Analysis of a Parabola in Vertex Form
The equation provided in the image is a parabola in vertex form:
\[ y = 3(x - 1)^2 + 4 \]
To find the coordinates of the turning point (vertex) of the parabola, we can directly read them from the vertex form of the quadratic equation:
\[ y = a(x - h)^2 + k \]
where \((h, k)\) is the vertex of the parabola. In this equation, \(a = 3\), \(h = 1\), and \(k = 4\). Thus, the coordinates of the turning point (vertex) are:
\[ (h, k) = (1, 4) \]
To find the x-intercepts, set \(y = 0\) and solve for \(x\):
\[ 0 = 3(x - 1)^2 + 4 \]
\[ -4 = 3(x - 1)^2 \]
\[ \frac{-4}{3} = (x - 1)^2 \]
Since the square of a real number is always non-negative, the equation \((x - 1)^2 = -4/3\) has no real solutions. Thus, there are no x-intercepts for this parabola because it doesn’t cross the x-axis.

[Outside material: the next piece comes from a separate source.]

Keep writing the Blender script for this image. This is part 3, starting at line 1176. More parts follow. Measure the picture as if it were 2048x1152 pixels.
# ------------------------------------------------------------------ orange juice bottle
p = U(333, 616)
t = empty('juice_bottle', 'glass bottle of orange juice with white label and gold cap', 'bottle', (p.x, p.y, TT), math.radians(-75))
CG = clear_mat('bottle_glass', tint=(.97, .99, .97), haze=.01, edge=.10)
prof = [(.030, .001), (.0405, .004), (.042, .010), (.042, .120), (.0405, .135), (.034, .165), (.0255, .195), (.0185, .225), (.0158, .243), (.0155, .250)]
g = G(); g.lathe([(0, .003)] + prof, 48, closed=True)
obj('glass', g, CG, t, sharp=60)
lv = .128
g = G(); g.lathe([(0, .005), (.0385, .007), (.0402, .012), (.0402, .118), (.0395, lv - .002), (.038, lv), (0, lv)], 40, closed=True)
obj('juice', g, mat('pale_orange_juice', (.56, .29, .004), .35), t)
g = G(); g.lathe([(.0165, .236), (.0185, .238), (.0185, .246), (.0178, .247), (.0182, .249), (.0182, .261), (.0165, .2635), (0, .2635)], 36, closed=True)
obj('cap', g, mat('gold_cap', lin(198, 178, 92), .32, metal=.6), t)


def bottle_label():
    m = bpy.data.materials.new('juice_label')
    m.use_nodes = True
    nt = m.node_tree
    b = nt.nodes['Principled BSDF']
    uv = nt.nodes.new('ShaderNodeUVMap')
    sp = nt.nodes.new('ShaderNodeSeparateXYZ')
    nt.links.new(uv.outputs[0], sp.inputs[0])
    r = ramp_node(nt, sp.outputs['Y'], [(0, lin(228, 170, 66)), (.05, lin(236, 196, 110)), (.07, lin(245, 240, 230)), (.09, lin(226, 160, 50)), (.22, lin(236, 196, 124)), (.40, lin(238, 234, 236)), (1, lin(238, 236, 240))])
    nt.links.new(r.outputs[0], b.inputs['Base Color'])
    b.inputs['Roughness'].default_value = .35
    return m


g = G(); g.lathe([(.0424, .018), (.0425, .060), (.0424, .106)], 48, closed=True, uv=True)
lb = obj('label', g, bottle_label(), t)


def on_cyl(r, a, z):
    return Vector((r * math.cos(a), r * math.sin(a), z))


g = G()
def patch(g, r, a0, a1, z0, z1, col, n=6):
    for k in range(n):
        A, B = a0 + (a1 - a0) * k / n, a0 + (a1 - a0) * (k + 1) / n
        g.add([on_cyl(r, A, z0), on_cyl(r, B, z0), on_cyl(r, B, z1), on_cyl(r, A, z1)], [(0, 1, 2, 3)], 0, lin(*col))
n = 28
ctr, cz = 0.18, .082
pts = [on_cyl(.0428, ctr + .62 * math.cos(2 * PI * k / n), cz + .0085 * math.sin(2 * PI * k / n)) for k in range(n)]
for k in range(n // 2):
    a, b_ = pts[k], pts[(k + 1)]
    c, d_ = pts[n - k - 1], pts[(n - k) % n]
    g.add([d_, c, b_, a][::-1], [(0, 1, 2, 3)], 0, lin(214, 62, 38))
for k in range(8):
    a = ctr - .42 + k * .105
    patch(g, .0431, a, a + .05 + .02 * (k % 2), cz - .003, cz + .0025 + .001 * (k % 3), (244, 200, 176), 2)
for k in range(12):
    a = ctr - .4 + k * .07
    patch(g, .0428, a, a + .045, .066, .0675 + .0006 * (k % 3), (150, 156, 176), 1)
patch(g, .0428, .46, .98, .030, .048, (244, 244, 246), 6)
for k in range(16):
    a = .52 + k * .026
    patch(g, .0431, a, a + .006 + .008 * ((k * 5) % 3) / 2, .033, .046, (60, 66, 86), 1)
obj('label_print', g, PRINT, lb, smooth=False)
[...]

To find the y-intercept, set \(x = 0\) and solve for \(y\):
\[ y = 3(0 - 1)^2 + 4 \]
\[ y = 3(1) + 4 \]
\[ y = 3 + 4 \]
\[ y = 7 \]
So the y-intercept is at \(y = 7\) or at the point \((0, 7)\) on the graph.
Lastly, the line of symmetry of a parabola is a vertical line that passes through the vertex. For the given equation, it is the line \(x = h\), which in this case is:
\[ x = 1 \]
This is the line of symmetry of the graph of the given quadratic function.